This past weekend I was at a retreat, and during some free time there was horseback riding offered, which my family and I decided to do. As we headed out, there was a wrangler at the head of the line, and then there was one person between her and me in the third spot. As we were riding, the person in front of me was very concerned with her horse getting too close the wrangler's horse and kept pulling back on her reigns rather unnecessarily. Rather than letting her horse do what he wanted to do as a trained trail horse, she wanted to keep a tight reign on him.
As we kept going and started climbing up a hill, the wrangler's horse either got spooked, or just acted up, and turned and jumped. This caused the person in front of me, who was already too tight, to start pulling back on her horse to try and get away, but then rather than stopping, she kept pulling back on the reigns, and pulling back, and pulling back.
If you are familiar with horses, you know that pulling back forces them to go backward, and so the more she pulled, the more the horse went backward and the faster he started going.

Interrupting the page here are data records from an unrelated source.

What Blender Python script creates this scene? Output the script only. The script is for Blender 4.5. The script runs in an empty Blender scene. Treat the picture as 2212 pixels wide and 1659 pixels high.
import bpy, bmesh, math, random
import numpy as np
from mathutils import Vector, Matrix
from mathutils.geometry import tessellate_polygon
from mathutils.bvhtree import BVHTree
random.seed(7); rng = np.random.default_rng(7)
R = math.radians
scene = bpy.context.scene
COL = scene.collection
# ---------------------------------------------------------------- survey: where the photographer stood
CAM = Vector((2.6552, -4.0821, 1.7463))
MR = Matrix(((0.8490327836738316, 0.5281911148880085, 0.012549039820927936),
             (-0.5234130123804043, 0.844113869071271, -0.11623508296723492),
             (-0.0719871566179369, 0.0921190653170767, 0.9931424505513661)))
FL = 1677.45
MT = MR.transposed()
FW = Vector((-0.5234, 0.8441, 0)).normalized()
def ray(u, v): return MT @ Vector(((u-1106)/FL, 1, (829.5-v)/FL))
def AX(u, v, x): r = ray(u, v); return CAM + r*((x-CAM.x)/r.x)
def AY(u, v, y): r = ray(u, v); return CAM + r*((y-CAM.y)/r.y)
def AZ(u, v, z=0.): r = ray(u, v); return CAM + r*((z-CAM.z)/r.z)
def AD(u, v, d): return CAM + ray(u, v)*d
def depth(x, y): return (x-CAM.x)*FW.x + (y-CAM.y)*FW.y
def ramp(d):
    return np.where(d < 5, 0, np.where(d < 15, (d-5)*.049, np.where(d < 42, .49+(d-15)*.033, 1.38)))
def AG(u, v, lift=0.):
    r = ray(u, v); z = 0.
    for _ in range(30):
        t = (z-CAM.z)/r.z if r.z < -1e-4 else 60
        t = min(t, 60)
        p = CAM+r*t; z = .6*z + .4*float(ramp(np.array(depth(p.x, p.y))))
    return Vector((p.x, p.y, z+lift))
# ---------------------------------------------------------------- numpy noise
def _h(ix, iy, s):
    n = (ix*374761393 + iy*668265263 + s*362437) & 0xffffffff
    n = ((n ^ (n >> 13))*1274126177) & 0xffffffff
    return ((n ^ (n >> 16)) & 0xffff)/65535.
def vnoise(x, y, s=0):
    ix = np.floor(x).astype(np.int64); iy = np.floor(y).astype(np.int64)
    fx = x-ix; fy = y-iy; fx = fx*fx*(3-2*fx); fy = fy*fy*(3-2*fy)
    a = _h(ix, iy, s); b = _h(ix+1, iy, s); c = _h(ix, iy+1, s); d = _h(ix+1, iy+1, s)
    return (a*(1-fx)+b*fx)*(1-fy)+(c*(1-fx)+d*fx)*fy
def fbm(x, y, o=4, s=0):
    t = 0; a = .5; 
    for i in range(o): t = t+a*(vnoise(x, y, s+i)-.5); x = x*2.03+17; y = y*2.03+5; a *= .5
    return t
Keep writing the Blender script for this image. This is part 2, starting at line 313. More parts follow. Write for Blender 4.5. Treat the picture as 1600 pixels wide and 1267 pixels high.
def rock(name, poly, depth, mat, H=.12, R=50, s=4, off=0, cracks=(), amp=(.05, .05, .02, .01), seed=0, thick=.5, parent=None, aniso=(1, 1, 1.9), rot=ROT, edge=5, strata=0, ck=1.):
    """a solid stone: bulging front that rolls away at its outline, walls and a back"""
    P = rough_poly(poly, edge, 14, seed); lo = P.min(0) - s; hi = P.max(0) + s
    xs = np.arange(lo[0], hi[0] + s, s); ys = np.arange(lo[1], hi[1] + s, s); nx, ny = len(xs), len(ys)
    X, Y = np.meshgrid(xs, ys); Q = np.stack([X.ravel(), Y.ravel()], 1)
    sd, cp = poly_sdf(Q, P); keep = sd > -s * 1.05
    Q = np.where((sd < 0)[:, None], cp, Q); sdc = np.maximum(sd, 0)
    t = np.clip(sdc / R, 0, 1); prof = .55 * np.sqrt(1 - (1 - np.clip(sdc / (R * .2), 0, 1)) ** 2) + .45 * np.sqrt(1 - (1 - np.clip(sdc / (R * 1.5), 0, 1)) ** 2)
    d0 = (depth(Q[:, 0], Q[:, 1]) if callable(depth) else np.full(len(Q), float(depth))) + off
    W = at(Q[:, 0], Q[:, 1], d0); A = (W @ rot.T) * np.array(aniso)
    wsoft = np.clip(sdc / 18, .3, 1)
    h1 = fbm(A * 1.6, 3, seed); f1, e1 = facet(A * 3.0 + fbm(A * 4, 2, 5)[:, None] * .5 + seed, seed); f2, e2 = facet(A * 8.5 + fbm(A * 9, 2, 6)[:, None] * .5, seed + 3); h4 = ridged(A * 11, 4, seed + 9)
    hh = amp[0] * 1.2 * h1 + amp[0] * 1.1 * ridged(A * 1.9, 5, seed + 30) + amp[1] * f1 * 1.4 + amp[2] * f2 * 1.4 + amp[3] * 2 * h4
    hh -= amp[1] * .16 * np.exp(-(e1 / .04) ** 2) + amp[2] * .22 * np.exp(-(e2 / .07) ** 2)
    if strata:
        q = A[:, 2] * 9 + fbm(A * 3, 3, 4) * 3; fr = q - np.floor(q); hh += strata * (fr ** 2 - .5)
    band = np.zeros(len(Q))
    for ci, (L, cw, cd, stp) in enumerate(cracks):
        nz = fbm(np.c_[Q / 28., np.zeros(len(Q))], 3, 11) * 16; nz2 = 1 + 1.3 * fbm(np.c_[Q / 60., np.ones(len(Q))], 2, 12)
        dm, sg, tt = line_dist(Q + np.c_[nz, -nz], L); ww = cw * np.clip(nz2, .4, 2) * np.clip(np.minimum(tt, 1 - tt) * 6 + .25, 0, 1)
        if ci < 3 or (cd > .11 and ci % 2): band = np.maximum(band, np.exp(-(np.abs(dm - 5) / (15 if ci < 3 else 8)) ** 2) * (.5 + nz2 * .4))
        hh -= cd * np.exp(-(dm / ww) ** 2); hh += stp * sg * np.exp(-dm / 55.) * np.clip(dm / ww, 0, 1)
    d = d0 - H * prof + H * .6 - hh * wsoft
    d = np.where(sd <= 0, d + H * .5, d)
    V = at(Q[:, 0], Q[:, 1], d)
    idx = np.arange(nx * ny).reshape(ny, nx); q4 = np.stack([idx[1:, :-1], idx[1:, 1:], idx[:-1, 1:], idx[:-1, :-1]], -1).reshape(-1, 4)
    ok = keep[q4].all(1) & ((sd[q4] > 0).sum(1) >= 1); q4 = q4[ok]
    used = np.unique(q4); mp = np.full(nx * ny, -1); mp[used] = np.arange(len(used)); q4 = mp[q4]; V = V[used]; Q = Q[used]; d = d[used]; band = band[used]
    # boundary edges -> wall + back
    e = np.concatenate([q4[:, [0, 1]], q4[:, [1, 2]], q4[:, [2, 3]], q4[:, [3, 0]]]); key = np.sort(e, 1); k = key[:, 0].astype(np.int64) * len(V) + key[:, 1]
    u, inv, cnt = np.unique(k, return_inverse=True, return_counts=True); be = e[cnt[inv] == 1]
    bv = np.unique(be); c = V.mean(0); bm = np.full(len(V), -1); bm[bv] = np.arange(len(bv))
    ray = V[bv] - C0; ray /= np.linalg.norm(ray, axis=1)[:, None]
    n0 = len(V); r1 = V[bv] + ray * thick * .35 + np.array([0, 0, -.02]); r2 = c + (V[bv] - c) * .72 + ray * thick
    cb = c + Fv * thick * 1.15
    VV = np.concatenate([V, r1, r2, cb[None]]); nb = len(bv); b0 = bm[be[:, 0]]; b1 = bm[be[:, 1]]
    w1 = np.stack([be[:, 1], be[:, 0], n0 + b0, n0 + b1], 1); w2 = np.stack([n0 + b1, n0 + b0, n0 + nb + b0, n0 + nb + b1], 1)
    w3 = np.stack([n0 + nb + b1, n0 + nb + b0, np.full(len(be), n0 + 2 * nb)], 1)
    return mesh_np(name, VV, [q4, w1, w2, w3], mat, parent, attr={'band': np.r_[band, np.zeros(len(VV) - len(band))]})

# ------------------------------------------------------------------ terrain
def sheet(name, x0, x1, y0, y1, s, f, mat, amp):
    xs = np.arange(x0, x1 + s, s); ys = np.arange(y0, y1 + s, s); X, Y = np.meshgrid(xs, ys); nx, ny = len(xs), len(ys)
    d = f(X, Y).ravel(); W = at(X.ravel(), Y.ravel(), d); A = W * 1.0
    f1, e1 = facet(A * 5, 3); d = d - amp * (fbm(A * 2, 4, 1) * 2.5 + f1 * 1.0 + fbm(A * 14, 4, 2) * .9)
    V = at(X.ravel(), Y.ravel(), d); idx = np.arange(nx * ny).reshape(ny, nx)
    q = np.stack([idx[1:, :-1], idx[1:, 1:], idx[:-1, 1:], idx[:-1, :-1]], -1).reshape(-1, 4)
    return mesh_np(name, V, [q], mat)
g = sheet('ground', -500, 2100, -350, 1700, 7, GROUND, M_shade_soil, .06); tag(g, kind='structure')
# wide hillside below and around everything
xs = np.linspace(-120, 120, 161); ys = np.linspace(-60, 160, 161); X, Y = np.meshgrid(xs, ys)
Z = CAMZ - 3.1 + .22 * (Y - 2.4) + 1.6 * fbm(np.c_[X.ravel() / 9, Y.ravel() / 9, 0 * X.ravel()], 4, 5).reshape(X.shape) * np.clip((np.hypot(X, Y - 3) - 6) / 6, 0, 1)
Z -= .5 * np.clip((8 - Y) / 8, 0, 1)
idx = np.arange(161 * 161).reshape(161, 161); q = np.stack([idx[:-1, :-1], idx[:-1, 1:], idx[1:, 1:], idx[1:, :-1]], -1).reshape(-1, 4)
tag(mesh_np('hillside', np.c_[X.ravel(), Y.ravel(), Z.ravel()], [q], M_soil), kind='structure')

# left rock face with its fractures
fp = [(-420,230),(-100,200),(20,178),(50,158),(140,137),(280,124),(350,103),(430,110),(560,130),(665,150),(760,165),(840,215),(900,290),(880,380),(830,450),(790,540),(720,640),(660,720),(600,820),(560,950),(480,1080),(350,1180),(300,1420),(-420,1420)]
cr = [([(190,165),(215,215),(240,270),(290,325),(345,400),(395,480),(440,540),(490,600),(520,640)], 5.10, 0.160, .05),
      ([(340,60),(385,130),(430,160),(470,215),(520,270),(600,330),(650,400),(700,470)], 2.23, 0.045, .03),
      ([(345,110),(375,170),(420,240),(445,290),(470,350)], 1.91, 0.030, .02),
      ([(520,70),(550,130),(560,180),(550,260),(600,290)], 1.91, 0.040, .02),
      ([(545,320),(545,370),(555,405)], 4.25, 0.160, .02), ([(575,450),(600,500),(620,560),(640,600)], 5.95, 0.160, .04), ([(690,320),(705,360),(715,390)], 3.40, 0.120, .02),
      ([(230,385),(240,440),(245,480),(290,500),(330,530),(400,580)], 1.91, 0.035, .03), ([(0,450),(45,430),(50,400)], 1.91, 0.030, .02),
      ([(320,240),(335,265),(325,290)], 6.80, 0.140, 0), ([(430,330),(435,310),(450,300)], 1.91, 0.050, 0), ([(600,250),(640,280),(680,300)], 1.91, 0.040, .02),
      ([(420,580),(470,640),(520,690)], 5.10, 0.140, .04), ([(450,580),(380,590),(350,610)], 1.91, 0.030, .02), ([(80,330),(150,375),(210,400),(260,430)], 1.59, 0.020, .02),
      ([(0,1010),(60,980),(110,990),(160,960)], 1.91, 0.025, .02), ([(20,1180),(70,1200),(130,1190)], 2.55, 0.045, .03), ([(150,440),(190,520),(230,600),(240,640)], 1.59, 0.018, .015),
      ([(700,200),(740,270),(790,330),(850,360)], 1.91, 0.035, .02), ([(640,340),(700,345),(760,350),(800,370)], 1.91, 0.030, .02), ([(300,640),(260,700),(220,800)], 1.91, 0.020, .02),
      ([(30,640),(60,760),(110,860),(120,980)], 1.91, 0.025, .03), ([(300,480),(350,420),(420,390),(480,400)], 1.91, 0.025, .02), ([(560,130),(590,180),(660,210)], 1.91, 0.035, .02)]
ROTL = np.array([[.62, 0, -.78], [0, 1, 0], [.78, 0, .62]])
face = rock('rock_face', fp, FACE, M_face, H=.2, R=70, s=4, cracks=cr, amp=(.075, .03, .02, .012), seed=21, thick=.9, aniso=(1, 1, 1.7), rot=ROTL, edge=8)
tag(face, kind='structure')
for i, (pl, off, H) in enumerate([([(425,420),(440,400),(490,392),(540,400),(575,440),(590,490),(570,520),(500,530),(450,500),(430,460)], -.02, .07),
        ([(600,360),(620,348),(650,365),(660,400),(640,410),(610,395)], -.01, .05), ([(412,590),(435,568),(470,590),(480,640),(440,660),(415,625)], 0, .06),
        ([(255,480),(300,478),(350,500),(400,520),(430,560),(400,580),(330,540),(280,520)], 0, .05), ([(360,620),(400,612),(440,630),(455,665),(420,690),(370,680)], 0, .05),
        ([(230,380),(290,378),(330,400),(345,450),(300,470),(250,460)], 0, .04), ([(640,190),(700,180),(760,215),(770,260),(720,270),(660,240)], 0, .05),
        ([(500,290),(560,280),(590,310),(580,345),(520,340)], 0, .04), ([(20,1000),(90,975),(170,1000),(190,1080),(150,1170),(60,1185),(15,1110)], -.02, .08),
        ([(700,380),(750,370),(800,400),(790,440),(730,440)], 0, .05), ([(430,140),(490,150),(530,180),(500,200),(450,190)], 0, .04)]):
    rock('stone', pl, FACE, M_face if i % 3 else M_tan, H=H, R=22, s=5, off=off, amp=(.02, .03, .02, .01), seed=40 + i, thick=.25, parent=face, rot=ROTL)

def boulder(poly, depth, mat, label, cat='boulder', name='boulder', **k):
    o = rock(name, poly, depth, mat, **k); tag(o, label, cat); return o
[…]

Even though the other wrangler who was riding next to us was yelling at her to stop and let go of the reigns, she didn't stop. This then caused the horse to get into a position he couldn't sustain and to fall over backwards, which then threw her out of the saddle, and fortunately to be able to get out of the way as the horse then rolled over the same way she had fallen. She was a little dirty and sore, but escaped what could have been a series accident.
As this was happening, I quickly pulled back and to the right on my horse to get him out of the way, but then let up and he settled down and we stopped and stood where we were. This is not to praise the way I handled it, because if I had been where she was perhaps things would have gone differently, and I would have reacted differently. It's always really easy to say "If I would have been there, I would have done X" because you don't know. I did trust my horse to do what it needed to do once we were clear of the immediate danger.
But, it's what happened afterwards that is the point of this story, because rather than taking any blame on herself for pulling back on the reigns forcing the horse into the situation she got into, instead she blamed the horse. It was the horse that acted up, it was the horse that bolted, and she said she's had horses act up before but she doesn't put up with it (she told a story of a horse biting her to which she slapped it on the head and it never did it again).
After the next group to ride came back, everyone else wanted to know who rode that horse and if they had any problems. Of course they didn't because what happened was first of all a fluke, and secondly it was never the horse's fault. The horse did what the rider was telling him to do, and never should have been blamed in the first place. But isn't that our nature?
Rather than taking responsibility, we look for who else might be responsible, who else can we blame. And I am just as guilty of this as anyone else. After my first year in my current church, I said that I could no longer lay responsibility for things at the feet of the former pastor because now it was getting to be all my responsibility. There are still lots of things I want to blame others for, but the truth is I am just as culpable now.
But even worse, the blame game not only shifts responsibility, it also shifts, or stops, the ability to try and do something different or to learn from our mistakes. Until we learn to admit our mistakes, and not blame others, then we can never learn from what we did wrong, and use that to make us better at whatever it is that we want to do.